Catching Fire: Adopting the Units of Study as a Process

cropped-img_5340.jpgCatching Fire:  Adopting the Units of Study as  Process

May 22, 2019

This week I had the opportunity to explain our school/district’s journey with the Teachers’ College Units of Study in Reading and Writing to a group of visiting educators.  Distilling a long complicated journey into a two hour span was difficult but helped by a visit to the the important places in our school where this work is happening. Here is what I considered when I began my share and what I noticed as I presented.

When I think about our journey into the units of study, I echo several important points made by Lucy Calkins in the book, Leading Well.  Much of what was completed here at our school echos these ideas. For me, it was about seeing something worthwhile, something that could transform literacy education.  What’s that old term? The Units were a disruptor.

Here, we were workshop teachers.  That means many different things to different people, but for us, it meant that we had a reading workshop with a lesson, guided reading, and some independent practice.  We also had writing workshop with a lesson and a slightly more prescribed guided practice. We were following the state standards based on the common core and had explored a framework for reading and writing.  

I began to think about early adopters to the units.  I didn’t call them that at the time, this is a term from Leading Well.  However, I bought a personal set of the fourth grade units that I saw presented at the TCRWP Reunion and began to discuss them with a fourth grade teacher I was collaborating with that year.  No consultant, no training except my reading, visits to TC, and a burning desire to get them going. We began to try the core units that year in reading.

In the next year,  we bought a set of the units for the literacy center and I began to shop them around to keystone teachers, teachers I collaborated with in their classroom, met with during planning, or who I knew were looking for innovation.  They shared their ideas with their professional learning communities and the fire started which just the faintest of embers.

The school district began exploring the units and hired a consulting team to manage the professional development and advise.  The initial teams in our home school were becoming more excited about the units as teams, some planning and trying, watching videos and experimenting.  The sparks began to fly.

Last year as the district suggested experimenting with the units, many grades at our school jumped in,  teaching the core four and experimenting again with others with the help of our professional development model and team planning.  In pockets, change was happening and growing. We began to develop resources, involve our entire school and openly talk about the progressions of learning.

This year,  in the district’s first full adoption year of reading and writing, all the classes here are openly teaching the units.  We spend our professional development time unpacking units, studying vertical alignment, and thinking deeply and richly about our practice.  In our classrooms, the lab is open. We are examining our practice and daily adjusting to fit student needs, build student engagement and agency.

So when I was able to take the tour and articulate the vision,  talk about the evolution, see through fresh eyes without the agenda of coaching or consulting, intervening or problem solving,  I could see the fire burning.

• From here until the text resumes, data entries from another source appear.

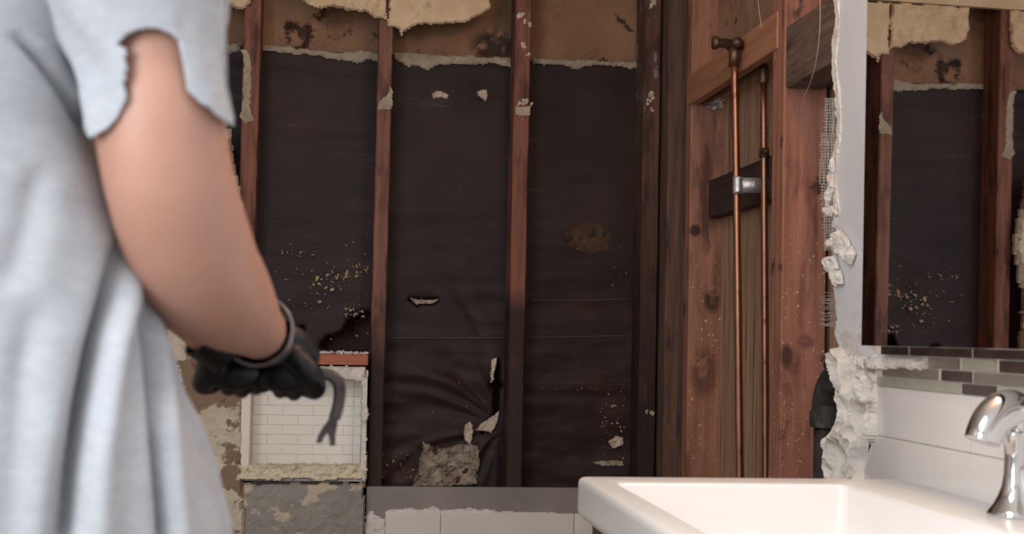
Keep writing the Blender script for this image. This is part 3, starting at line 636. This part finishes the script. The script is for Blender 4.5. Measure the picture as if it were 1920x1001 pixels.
quad_tile('tile', [(Y_(1645, 820), z - g), (y2 + g, z - g), (y2 + g, zb), (lo_.y - .02, zb), (lo_.y, lo_.z), (at(1632, 855, X=XT).y, at(1632, 855, X=XT).z)], M['whitetile'])
for a, b in ((y2, y2 - .30), (y2 - .30, 1.45), (1.45, 1.26)): quad_tile('tile', [(a - g, z - g), (b + g, z - g), (b + g, zb), (a - g, zb)], M['whitetile'])
rows = [[(1652, 1700, 'd'), (1706, 1819, 'd'), (1825, 1925, 'd'), (1930, 2000, 'm')],
        [(1741, 1797, 'm'), (1804, 1866, 'l'), (1874, 1960, 'd'), (1966, 2040, 'l')],
        [(1655, 1757, 'm'), (1765, 1820, 'd'), (1826, 1930, 'm'), (1936, 2010, 'd')],
        [(1645, 1799, 'l'), (1804, 1866, 'd'), (1872, 1980, 'l'), (1986, 2060, 'm')]]
for i, r in enumerate(rows):
    for a, b, k in r:
        quad_tile('mosaic_tile', [(Y_(a, 700), zs[i] - .0011), (Y_(b, 700), zs[i] - .0011), (Y_(b, 700), zs[i + 1] + .0011), (Y_(a, 700), zs[i + 1] + .0011)], M[{'d': 'mdark', 'm': 'mmid', 'l': 'mlight'}[k]])
q = wpoly([(1612, 672), (1640, 668), (1680, 668), (1738, 674), (1740, 692), (1700, 690), (1650, 690), (1630, 694), (1612, 684)], 'X', XT)
tag(relief('mortar_ridge', q, 'X', XT + .003, .016, .003, M['plasterwhite'], jag=.004, lump=.005, lumpf=40, seed=99), 'rough white mortar ridge where mosaic tiles broke off below the mirror', 'mortar')

# ------------------------------------------------------------------ mirror cabinet
XM = .904
a = at(1621, 648, X=XM); ZT = 2.12
t = thing('mirror_cabinet', (XM + .045, 1.8, a.z), 'frameless mirror-fronted wall cabinet above the mosaic border', 'mirror cabinet')
obj('cabinet_box', box(NB(), (XM + .010, 1.30, a.z + .004), (XF - .001, a.y - .004, ZT - .004), .002), M['ceramic'], t)
TILT = 0.0092
bm = box(NB(), (XM - .006, 1.29, a.z), (XM - .001, a.y, ZT), .001)
for v in bm.verts: v.co.x += (v.co.z - a.z) * TILT
obj('mirror', bm, M['mirror'], t)

# ------------------------------------------------------------------ vanity light over the mirror (outside the frame)
t = thing('vanity_light', (XF - .01, 1.85, 2.25), 'three-bulb warm vanity light above the mirror', 'lamp')
obj('back_plate', box(NB(), (XF - .03, 1.55, 2.22), (XF - .001, 2.15, 2.29), .005), M['chrome'], t)
for yy in (1.62, 1.85, 2.08):
    bm = NB(); ball(bm, (XF - .12, yy, 2.24), (.035,) * 3, 20); obj('bulb', bm, M['bulb'], t, True)
    bm = NB(); tube(bm, [(XF - .03, yy, 2.255, .010), (XF - .12, yy, 2.275, .018)], 14, 1); obj('socket', bm, M['chrome'], t, True)
    l = bpy.data.lights.new('vanity_bulb', 'POINT'); l.energy = 4.2; l.color = (1.0, .57, .28); l.shadow_soft_size = .04
    o = bpy.data.objects.new('vanity_bulb', l); C.objects.link(o); o.location = (XF - .17, yy, 2.20)

# ------------------------------------------------------------------ vanity and sink
SZ = .864
x0, x1, y0, y1 = .405, XF - .0115, 1.36, 2.325
t = thing('vanity_sink', (.69, 1.84, SZ - .072), 'white rectangular ceramic vanity sink with a wide deck under the faucet', 'sink')
bx0, bx1, by0, by1 = .452, .838, 1.47, 2.225
def rr(x0, x1, y0, y1, r, z, n=6):
    out = []
    for cx, cy, a0 in ((x1 - r, y1 - r, 0), (x0 + r, y1 - r, 90), (x0 + r, y0 + r, 180), (x1 - r, y0 + r, 270)):
        for k in range(n + 1):
            a = math.radians(a0 + 90 * k / n); out.append((cx + r * math.cos(a), cy + r * math.sin(a), z))
    return out
def loft(bm, rings, closed=True):
    V = [[bm.verts.new(p) for p in r] for r in rings]; n = len(V[0])
    for a, b in zip(V, V[1:]):
        for k in range(n): bm.faces.new((a[k], a[(k + 1) % n], b[(k + 1) % n], b[k]))
    return V
bm = NB(); H = .070
R = [rr(x0 + .012, x1, y0 + .012, y1 - .012, .006, SZ - H)]
R += [rr(x0 + .004, x1, y0 + .004, y1 - .004, .008, SZ - H + .004), rr(x0 + .001, x1, y0 + .001, y1 - .001, .010, SZ - H + .010), rr(x0, x1, y0, y1, .010, SZ - H + .016), rr(x0, x1, y0, y1, .010, SZ - H + .018), rr(x0, x1, y0, y1, .010, SZ - .014), rr(x0, x1, y0, y1, .010, SZ - .012)]
for k in range(1, 5):
    a = math.pi / 2 * k / 4; d = .010 * (1 - math.cos(a)); R.append(rr(x0 + d, x1 - d * .1, y0 + d, y1 - d, .010, SZ - .010 + .010 * math.sin(a)))
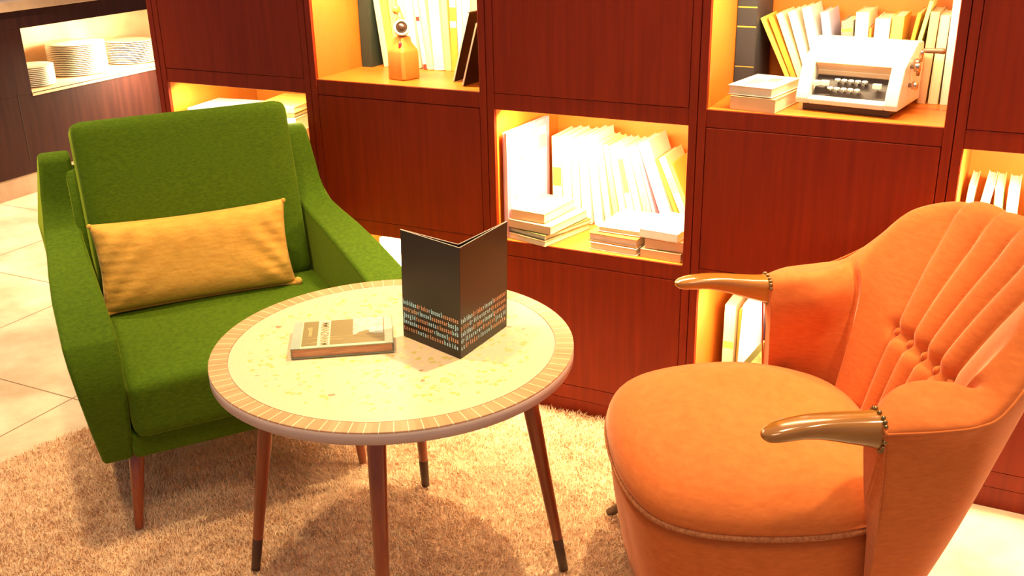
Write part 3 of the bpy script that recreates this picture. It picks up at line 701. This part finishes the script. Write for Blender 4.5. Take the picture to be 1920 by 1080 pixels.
# outward normals: left wing faces camera-left (-n), right wing faces right
sheet('left_cover', P0, O, .0009, 0, MH, M_BLACK); sheet('right_cover', O, P2, .0009, 0, MH, M_BLACK)
bp = (P0.normalized() + P2.normalized()).normalized()
sheet('left_inner_leaf', P0 + bp * .0022, bp * .020 , .0009, .0, MH - .001, M_BLACK); sheet('right_inner_leaf', bp * .020, P2 + bp * .0022, .0009, .0, MH - .001, M_BLACK)
for (a, b, off) in [(P0, O, 0), (O, P2, 0), (P0 + bp * .0022, bp * .020, 0), (bp * .020, P2 + bp * .0022, 0)]:
    sheet('paper_edge', a, b, .0014, off, MH + .0003, M_EDGE, MH - .0003)
M_TXW = plain((.50, .84, .95), .5, name='print_paleblue', var=.02); M_TXO = plain((.72, .40, .22), .5, name='print_orange', var=.02)
LT = [['w:bebidas', 'o:drinks', 'w:vinosel', 'o:essentes'], ['o:entrada', 'w:vinosel', 'o:essenter', 'w:bsojo'], ['w:joogid', 'o:toomat', 'w:meta', 'o:misoman', 'w:beb'],
      ['w:bevande', 'o:essenter', 'w:vinosel', 'o:pitsa'], ['o:toomat', 'w:meta', 'o:misomes', 'w:bebide']]
RT = [['w:bebidas', 'o:drinks', 'w:vinosel', 'o:essenter'], ['o:pits', 'w:drikkevarer', 'o:drankene'], ['w:bebidas', 'o:drinks', 'w:vinosel', 'o:getranke'], ['w:drikkevarer', 'o:dranken', 'w:joogid'], ['w:as', 'o:drinks', 'w:vinosel', 'o:essente']]
def lettering(rows, a, b, par):
    d = (b - a); Lw = d.length; d.normalize(); nrm = Vector((d.y, -d.x, 0))      # towards the viewer
    for ri, row in enumerate(rows):
        zc = .0715 - .0137 * ri
        tot = sum(len(w) - 2 for w in row); pitch = (Lw - .006) / tot; x = .003
        for w in row:
            c, s = w.split(':')
            for ch in s:
                sft = lean * (zc / MH)
                mw = Matrix(((d.x, 0, nrm.x, 0), (d.y, 0, nrm.y, 0), (0, 1, 0, 0), (0, 0, 0, 1)))
                mw.translation = a + d * x + nrm * .0003 + Vector((sft.x, sft.y, zc))
                TEXT.append((ch, mw, c, par)); x += pitch
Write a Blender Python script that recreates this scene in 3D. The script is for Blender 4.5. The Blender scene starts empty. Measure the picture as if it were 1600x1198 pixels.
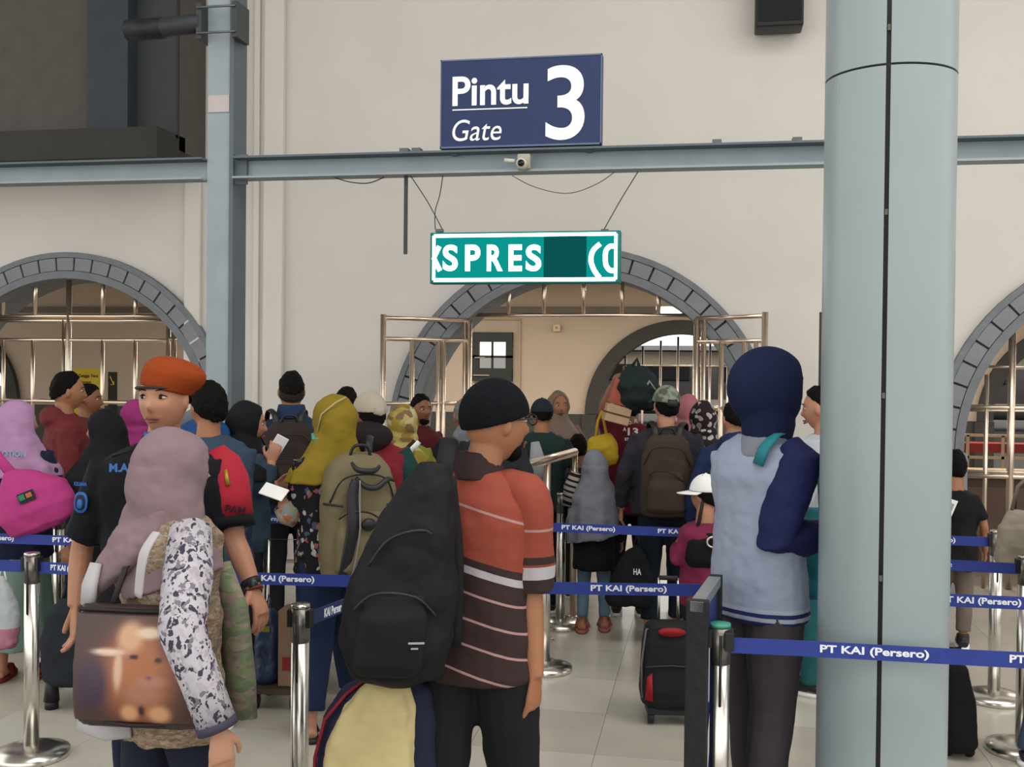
import bpy, math, random
from mathutils import Vector, Matrix
random.seed(7)
PI = math.pi
sc = bpy.context.scene
COL = sc.collection

# ------------------------------------------------------------------ camera, sky, lights, exposure
F = 1650.0
CAMZ = 1.8
cd = bpy.data.cameras.new('camera'); cam = bpy.data.objects.new('camera', cd); COL.objects.link(cam)
cd.sensor_width = 36; cd.lens = F / 1600 * 36; cd.clip_end = 400
R = (Matrix.Rotation(math.radians(10.3), 3, 'Z') @ Matrix.Rotation(PI / 2 - 24 / F, 3, 'X') @ Matrix.Rotation(0.0102, 3, 'Z'))
CP = Vector((0, 0, CAMZ))
cam.matrix_world = Matrix.Translation(CP) @ R.to_4x4()
sc.camera = cam

def ray(px, py): return R @ Vector(((px - 800) / F, (599 - py) / F, -1))
def at_d(px, py, d): return CP + ray(px, py) * d
def at_s(px, py, s): return at_d(px, py, F / s)
def at_Y(px, py, Y): r = ray(px, py); return CP + r * (Y / r.y)
def hor(px): return 575 + 0.0102 * (px - 800)
def stand(px, s, py=800):
    p = at_s(px, py, s); return Vector((p.x, p.y, 0))

w = bpy.data.worlds.new('world'); sc.world = w; w.use_nodes = True
bg = w.node_tree.nodes['Background']; bg.inputs[0].default_value = (1, .985, .96, 1); bg.inputs[1].default_value = 1.0
sc.view_settings.view_transform = 'Standard'; sc.view_settings.look = 'None'
sc.view_settings.gamma = 1; sc.view_settings.use_curve_mapping = False
sc.view_settings.exposure = 0.90
def area(name, loc, rot, sx, sy, power, col=(1, 1, 1)):
    l = bpy.data.lights.new(name, 'AREA'); l.shape = 'RECTANGLE'; l.size = sx; l.size_y = sy; l.energy = power; l.color = col
    o = bpy.data.objects.new(name, l); COL.objects.link(o); o.location = loc; o.rotation_euler = rot; return o
area('hall_top_fill', (2.5, 2.5, 7.2), (0, 0, 0), 9, 4, 260, (1, .98, .95))  # unseen fill, added to give the hall light from above
area('passage_fill_west', (-4.2, 12.2, 3.02), (0, 0, 0), 4.0, .5, 88, (1, .93, .85))  # three unseen warm fills, added because the passage would be dim
area('passage_fill_middle', (0.9, 12.2, 3.02), (0, 0, 0), 4.0, .5, 88, (1, .93, .85))
area('passage_fill_east', (6.2, 12.2, 3.02), (0, 0, 0), 4.0, .5, 75, (1, .93, .85))

# ------------------------------------------------------------------ materials
def lin(h):
    c = [int(h[i:i + 2], 16) / 255 for i in (0, 2, 4)]
    return tuple((x / 12.92 if x <= .04045 else ((x + .055) / 1.055) ** 2.4) for x in c) + (1,)
_m = {}
LINF = [1.0]   # cloth dyes are taken a little darker than they look under the bright hall light
def dye(h): c = lin(h); return tuple(x * LINF[0] for x in c[:3]) + (1,)
def newmat(name):
    m = bpy.data.materials.new(name); m.use_nodes = True
    return m, m.node_tree.nodes, m.node_tree.links, m.node_tree.nodes['Principled BSDF']
def coords(N, L, scale=(1, 1, 1), kind='Object'):
    tc = N.new('ShaderNodeTexCoord'); mp = N.new('ShaderNodeMapping'); mp.inputs['Scale'].default_value = scale
    L.new(tc.outputs[kind], mp.inputs['Vector']); return mp.outputs[0]
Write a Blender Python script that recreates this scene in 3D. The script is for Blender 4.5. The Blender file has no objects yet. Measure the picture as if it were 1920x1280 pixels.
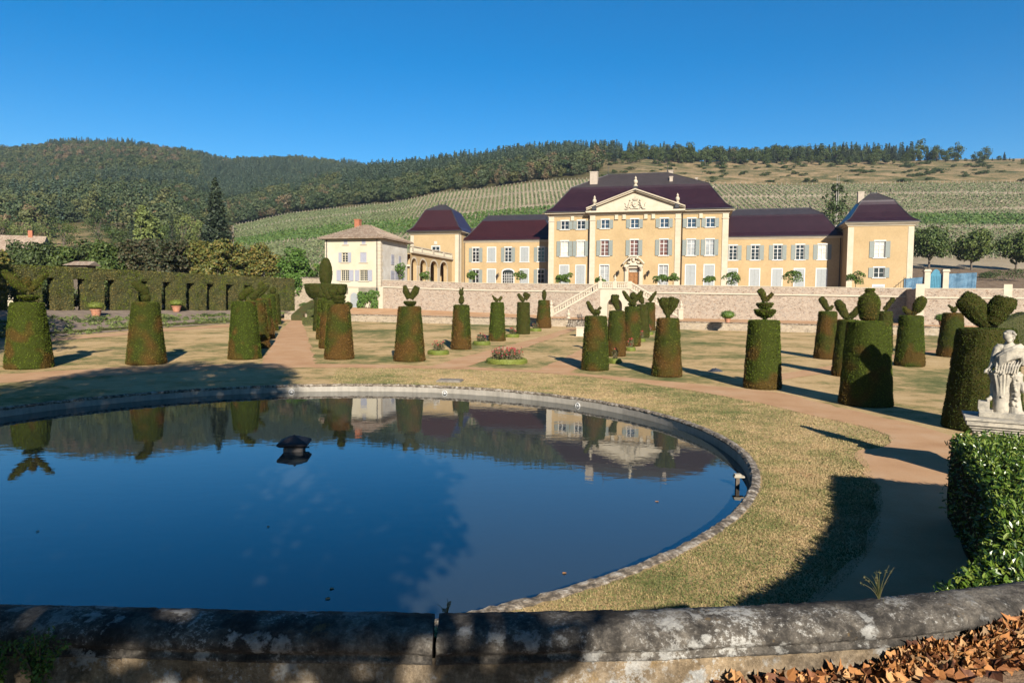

Every student in each grade level class could articulate what they were doing, how they were doing it, and what the next step might be.  The classrooms were filled with homegrown work that spoke the evolution of not just the year, but conscious choices designed to grown student agency and thinking in literacy.  Students were doing things naturally with little adult support that were authentic displays of their growing knowledge of literacy: independently reading and sharing at kindergarten, creating semantic maps at first,  designing their own independent writing projects at second, reviewing summarizing at third in work related to their science curriculum, and at fourth, designing their own presentations in varying genres to articulate their learning about a biographic figure.  It was nothing short of amazing.

It was then, though probably before, that I knew that the fire was spreading across the grades, the teachers, the classrooms,  and most importantly in the way that students viewed themselves as learners. Maybe I am a fire starter, but definitely I fanned the flames.  

Here are the secrets to success

  • Be unflaggingly committed to the work.  Always displaying a positive, trusting commitment to what you know students and teachers will be able to do.
  • Go to the source.  Watch videos, read facebook posts, follow blogs, twitter, go to Teachers’ College.  Get your professional development from the people who know in the closest place possible to the knowledge, in the best way you individually can.
  • Get early adopters.  Teachers who try things out with no fear are the best carriers of the torch.
  • Find ways to help teachers achieve early wins.  Some things are just natural for students and enhance management and outcomes.  Some of these include: accountable talk, shortened teacher instruction time, flexible small group work, and integrating the reading and writing workshop
  • Know that teachers will have trouble.  The work is messy and can be complicated.  It requires trying and sometimes failing, but mostly persevering.